The electric field-induced reduction of heat transfer from a rod-stabilized diffusion flame and a step-stabilized premixed flame was investigated. The fuel examined was propane. Inlet velocity for the diffusion mode was a nominal value of 3.4 m/s with nominal air/fuel ratios of 420, 320, and 270. Inlet velocities ranged from 4.5 to 9.9 m/s for the premixed mode with equivalence ratios of 0.65 to 1.03. Maximum applied voltages for the diffusion and premixed modes were 8.0 and 6.6 kVDC, respectively. The field was applied in a direction perpendicular to the flow.

Heat transfer amelioration was quantified using records of temperature versus downstream distance from the stabilizer acquired for the external surface of the heatloaded electrode which was exposed to the ambient environment. In addition, shadowgraphs and photographs were used to observe any alteration of flame position or of the bulk flowfield. These observations were used to investigate mechanisms potentially responsible for heat transfer reduction.

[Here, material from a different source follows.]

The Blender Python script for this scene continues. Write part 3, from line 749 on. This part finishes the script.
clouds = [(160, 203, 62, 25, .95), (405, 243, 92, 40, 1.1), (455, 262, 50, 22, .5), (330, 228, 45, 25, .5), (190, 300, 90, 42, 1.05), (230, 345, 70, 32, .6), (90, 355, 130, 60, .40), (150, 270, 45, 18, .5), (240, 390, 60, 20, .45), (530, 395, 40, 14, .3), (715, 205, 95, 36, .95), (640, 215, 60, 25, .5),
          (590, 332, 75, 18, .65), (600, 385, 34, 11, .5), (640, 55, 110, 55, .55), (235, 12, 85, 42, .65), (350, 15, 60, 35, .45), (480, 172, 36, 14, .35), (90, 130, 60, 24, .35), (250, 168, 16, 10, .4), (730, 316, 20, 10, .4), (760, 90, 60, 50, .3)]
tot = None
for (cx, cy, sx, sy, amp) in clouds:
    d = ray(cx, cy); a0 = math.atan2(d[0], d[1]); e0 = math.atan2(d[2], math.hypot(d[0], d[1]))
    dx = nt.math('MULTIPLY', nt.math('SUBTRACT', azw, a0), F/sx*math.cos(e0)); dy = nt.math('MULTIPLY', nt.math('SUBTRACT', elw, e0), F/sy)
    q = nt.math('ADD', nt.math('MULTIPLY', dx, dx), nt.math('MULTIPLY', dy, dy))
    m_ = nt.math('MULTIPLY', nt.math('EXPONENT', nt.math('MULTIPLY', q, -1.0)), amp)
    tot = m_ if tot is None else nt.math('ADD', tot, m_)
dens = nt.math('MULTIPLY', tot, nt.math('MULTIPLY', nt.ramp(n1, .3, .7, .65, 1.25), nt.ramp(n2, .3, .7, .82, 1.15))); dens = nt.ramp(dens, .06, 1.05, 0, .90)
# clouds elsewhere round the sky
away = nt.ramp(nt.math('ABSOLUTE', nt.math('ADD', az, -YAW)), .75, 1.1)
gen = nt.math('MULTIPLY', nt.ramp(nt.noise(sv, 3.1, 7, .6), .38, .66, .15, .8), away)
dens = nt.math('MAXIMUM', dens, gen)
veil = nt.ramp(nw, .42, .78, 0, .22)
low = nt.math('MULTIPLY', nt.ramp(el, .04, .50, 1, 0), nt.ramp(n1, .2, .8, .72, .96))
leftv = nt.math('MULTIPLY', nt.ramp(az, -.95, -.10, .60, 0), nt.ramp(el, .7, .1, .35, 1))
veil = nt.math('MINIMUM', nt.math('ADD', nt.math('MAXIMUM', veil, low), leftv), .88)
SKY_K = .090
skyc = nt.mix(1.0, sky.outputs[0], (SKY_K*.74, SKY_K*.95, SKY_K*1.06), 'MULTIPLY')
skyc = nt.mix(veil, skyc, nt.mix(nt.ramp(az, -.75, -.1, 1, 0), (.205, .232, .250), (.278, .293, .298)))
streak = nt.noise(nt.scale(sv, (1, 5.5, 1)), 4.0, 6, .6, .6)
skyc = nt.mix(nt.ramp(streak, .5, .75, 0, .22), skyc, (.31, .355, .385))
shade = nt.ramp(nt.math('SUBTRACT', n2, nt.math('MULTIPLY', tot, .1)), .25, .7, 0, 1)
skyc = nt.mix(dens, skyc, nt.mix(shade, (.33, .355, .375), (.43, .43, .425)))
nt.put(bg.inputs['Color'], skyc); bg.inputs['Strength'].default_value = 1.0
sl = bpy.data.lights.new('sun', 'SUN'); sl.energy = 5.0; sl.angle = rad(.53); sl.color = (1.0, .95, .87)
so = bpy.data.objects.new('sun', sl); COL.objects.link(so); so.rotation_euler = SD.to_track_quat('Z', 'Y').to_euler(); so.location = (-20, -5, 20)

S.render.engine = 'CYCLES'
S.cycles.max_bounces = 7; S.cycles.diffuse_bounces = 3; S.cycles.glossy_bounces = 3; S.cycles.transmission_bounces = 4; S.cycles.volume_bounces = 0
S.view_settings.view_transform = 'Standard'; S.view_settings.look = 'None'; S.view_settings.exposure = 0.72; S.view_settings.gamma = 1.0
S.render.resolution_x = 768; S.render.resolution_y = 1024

The rod-stabilized diffusion mode displayed some field-induced reduction in heat transfer. Both bulk flow alteration and reduction in radiation (associated with soot) were concluded to be responsible. Flame impingement on the heat-loaded electrode was reduced by a field-induced increase in flow along the surface. Flame luminosity was reduced by the electric field (presumably due to a field-induced modification of soot production and/or destruction). This caused a reduction in radiative heat transfer.

No heat-transfer amelioration was noted for the premixed step-stabilized mode. This was attributed primarily to a geometry not accommodating to field-induced heat transfer reduction. Higher velocities and a lower presence of soot than the diffusion mode and problems associated with flame impingement on both electrodes (reduces maximum voltages and distorts field), also contributed to the negative result. Limited displacement of the luminous portion of the reaction zone was noted.